start

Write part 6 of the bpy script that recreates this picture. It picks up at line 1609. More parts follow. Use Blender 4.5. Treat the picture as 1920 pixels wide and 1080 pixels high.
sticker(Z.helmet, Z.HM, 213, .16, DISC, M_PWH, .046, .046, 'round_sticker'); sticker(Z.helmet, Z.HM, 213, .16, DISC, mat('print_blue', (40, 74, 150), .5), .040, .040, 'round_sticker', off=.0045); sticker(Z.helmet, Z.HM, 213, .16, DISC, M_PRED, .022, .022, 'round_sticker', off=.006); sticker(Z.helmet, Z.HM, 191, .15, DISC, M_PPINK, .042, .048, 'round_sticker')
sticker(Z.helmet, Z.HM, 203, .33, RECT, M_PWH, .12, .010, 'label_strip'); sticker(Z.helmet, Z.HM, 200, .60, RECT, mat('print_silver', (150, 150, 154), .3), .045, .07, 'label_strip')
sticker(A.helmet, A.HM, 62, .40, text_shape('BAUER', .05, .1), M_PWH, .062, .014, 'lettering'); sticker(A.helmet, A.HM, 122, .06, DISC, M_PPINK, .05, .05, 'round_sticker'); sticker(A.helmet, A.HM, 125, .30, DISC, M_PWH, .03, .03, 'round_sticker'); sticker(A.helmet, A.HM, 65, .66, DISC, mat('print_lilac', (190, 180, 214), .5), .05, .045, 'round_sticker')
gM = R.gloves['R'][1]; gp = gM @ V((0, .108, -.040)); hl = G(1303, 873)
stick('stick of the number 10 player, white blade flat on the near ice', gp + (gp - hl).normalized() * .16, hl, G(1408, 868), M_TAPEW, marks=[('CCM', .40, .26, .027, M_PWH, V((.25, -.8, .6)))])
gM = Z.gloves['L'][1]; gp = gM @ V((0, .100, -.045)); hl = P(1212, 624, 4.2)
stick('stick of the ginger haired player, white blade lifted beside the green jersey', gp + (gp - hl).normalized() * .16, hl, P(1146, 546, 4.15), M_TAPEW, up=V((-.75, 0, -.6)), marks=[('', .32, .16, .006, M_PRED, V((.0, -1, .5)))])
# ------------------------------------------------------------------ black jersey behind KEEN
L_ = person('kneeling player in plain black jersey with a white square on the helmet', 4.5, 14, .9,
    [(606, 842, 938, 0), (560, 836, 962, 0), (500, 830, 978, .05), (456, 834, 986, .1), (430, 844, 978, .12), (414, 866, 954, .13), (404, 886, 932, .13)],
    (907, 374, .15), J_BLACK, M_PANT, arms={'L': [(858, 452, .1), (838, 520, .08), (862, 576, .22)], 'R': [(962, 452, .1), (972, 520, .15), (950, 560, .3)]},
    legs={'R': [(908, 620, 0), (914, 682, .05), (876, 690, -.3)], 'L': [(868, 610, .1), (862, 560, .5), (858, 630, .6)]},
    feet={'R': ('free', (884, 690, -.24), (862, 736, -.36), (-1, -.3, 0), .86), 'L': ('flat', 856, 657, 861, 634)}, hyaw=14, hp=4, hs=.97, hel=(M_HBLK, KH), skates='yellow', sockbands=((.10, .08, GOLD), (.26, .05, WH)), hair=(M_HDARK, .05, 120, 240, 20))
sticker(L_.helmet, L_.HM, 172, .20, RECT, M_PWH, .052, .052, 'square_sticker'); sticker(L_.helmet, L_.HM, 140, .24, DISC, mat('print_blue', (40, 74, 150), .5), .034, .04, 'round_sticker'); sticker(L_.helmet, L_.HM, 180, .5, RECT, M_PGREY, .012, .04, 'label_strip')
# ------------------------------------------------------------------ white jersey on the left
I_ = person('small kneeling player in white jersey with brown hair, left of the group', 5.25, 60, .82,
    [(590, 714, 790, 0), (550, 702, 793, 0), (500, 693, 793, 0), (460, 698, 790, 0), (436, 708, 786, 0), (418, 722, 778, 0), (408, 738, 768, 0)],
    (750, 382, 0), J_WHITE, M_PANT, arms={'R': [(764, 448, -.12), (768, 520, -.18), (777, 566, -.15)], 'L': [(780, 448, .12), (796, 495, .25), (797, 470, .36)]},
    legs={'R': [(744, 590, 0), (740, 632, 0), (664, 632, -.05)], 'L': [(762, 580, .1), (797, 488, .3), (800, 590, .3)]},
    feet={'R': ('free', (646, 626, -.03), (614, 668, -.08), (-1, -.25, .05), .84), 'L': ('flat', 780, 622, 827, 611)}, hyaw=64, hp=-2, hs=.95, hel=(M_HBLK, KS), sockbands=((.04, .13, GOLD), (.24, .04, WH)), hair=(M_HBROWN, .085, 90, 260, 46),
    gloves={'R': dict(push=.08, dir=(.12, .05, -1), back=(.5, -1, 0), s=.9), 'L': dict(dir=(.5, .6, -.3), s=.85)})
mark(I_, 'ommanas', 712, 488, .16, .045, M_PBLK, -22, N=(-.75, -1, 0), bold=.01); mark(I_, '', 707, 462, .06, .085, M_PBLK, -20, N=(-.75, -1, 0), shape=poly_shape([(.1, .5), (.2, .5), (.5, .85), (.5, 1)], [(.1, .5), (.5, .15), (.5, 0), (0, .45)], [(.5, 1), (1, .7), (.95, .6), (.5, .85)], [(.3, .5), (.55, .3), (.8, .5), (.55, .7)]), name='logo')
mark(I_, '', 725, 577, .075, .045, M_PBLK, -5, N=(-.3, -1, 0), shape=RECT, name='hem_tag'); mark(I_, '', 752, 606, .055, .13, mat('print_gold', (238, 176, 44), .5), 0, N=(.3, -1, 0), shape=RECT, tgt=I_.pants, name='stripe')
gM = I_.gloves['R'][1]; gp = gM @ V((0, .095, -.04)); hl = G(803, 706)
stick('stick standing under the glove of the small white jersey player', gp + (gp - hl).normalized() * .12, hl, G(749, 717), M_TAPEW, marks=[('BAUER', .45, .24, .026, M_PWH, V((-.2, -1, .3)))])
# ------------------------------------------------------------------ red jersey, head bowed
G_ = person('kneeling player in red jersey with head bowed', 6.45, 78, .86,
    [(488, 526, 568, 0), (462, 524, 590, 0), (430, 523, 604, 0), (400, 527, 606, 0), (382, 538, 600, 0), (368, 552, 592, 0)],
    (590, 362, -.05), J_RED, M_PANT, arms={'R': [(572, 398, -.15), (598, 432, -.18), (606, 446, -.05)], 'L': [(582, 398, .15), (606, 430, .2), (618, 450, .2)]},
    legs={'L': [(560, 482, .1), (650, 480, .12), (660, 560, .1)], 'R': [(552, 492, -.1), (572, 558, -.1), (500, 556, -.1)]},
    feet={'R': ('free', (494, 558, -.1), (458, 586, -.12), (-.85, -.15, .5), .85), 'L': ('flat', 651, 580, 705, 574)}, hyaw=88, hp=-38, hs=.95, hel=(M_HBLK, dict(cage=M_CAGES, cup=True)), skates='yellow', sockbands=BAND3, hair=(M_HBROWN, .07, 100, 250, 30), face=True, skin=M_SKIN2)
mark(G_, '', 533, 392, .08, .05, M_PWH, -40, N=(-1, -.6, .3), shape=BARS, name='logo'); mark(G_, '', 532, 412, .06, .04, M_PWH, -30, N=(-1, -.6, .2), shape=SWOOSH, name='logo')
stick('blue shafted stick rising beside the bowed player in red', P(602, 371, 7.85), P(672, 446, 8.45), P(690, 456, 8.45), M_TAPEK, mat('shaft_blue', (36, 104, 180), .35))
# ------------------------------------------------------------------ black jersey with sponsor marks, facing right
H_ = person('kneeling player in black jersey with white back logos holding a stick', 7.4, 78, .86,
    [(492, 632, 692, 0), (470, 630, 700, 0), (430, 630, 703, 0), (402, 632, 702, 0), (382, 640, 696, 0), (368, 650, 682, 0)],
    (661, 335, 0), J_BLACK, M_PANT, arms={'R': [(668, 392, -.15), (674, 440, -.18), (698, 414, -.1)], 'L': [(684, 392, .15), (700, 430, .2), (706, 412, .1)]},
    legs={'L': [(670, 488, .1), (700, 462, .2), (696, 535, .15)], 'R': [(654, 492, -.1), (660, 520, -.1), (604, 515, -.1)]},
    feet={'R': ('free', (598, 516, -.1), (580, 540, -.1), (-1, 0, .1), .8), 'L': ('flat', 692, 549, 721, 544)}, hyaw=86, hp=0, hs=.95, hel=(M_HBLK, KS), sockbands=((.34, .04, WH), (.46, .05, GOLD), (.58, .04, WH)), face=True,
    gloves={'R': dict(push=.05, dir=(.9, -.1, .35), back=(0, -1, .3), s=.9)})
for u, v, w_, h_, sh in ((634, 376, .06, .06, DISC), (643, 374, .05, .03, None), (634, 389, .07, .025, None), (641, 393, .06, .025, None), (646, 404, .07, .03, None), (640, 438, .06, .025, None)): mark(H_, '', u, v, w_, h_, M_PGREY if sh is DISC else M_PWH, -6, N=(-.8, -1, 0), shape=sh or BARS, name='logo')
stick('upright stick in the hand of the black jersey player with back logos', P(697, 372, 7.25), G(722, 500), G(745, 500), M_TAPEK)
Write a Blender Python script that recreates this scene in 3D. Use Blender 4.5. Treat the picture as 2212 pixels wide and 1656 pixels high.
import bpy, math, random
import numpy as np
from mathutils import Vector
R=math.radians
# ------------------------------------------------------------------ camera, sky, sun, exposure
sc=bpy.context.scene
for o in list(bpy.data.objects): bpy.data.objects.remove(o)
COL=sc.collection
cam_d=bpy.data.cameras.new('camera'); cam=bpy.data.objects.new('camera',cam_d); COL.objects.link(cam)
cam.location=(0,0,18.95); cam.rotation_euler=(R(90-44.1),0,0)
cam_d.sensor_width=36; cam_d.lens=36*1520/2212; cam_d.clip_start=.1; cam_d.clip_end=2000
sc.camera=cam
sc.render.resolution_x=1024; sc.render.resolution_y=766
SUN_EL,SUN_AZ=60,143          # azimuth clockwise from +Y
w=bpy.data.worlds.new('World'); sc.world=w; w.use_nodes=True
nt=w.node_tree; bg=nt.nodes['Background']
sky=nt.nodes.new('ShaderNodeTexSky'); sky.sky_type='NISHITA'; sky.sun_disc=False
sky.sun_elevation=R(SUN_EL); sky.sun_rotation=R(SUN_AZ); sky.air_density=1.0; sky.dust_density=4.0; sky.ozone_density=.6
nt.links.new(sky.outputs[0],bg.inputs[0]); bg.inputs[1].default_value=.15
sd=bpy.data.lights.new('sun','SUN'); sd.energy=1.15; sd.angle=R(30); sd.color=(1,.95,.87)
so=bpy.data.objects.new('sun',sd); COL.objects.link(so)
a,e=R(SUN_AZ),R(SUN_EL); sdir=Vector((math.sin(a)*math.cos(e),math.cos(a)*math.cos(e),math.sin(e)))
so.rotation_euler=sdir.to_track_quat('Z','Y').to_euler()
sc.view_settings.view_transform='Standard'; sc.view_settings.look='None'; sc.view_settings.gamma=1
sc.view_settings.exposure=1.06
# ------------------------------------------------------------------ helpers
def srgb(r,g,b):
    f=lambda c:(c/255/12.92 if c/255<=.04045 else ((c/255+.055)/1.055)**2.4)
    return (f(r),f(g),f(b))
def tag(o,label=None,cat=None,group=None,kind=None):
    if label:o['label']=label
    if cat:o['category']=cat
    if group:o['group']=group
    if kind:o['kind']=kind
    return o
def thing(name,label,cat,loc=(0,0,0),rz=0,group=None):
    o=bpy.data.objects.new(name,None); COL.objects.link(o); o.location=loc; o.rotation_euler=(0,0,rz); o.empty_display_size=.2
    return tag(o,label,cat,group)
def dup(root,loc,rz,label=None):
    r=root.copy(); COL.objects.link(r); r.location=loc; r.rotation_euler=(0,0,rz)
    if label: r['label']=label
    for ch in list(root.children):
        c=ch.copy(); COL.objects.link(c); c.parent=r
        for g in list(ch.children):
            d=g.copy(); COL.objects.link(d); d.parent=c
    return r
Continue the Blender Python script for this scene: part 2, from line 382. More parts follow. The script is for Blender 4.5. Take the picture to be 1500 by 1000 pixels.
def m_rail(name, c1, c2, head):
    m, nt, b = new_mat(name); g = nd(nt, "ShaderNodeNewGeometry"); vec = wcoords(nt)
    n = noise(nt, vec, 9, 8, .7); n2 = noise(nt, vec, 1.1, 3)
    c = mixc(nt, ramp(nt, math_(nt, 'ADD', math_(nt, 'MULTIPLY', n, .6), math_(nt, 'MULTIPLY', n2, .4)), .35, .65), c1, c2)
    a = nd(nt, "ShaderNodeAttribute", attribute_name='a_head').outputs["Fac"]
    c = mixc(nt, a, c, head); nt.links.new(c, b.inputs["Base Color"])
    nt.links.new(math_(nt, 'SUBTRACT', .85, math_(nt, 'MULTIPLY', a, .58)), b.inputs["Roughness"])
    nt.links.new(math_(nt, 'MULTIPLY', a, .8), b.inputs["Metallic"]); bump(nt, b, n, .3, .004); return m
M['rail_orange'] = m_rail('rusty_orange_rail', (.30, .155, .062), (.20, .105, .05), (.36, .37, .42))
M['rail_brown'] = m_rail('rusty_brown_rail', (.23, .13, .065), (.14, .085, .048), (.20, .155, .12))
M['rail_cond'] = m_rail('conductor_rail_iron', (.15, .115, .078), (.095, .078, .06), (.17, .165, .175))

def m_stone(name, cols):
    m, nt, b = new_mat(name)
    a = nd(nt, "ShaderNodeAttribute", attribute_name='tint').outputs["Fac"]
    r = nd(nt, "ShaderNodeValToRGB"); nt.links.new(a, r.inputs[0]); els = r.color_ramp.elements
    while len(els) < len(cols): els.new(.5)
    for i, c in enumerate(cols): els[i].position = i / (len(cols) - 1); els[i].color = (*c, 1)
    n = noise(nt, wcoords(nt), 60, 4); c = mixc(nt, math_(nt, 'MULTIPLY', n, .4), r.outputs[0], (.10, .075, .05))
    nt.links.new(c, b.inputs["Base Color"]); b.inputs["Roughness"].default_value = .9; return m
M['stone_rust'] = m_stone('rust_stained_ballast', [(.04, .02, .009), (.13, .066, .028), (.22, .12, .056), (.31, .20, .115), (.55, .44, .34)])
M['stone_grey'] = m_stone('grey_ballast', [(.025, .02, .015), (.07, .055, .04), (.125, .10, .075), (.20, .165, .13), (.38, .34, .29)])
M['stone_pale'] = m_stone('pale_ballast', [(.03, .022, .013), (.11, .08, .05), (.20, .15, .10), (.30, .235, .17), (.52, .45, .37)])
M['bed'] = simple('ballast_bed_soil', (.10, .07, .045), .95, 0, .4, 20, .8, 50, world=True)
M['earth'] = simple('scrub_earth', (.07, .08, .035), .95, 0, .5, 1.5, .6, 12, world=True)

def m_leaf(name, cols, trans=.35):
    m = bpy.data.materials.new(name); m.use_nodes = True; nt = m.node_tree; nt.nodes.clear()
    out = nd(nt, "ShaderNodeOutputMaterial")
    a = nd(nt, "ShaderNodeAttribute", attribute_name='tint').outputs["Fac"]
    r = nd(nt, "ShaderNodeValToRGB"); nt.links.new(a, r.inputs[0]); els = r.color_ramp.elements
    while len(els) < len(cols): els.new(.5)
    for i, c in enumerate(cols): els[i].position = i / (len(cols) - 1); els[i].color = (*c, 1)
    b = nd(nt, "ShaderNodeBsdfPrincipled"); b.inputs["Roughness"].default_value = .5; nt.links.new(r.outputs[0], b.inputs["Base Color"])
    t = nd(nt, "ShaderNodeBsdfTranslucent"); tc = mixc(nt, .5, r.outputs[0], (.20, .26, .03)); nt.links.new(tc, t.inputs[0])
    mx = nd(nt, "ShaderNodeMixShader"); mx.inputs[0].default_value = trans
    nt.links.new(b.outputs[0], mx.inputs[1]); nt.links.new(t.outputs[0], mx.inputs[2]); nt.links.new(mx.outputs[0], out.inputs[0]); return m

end

- TASK BRIEF -
Go through the entries above and copy every line containing "from".

- ANSWER BELOW -
from mathutils import Vector
SUN_EL,SUN_AZ=60,143          # azimuth clockwise from +Y
Continue the Blender Python script for this scene: part 2, from line 382. More parts follow. The script is for Blender 4.5. Take the picture to be 1500 by 1000 pixels.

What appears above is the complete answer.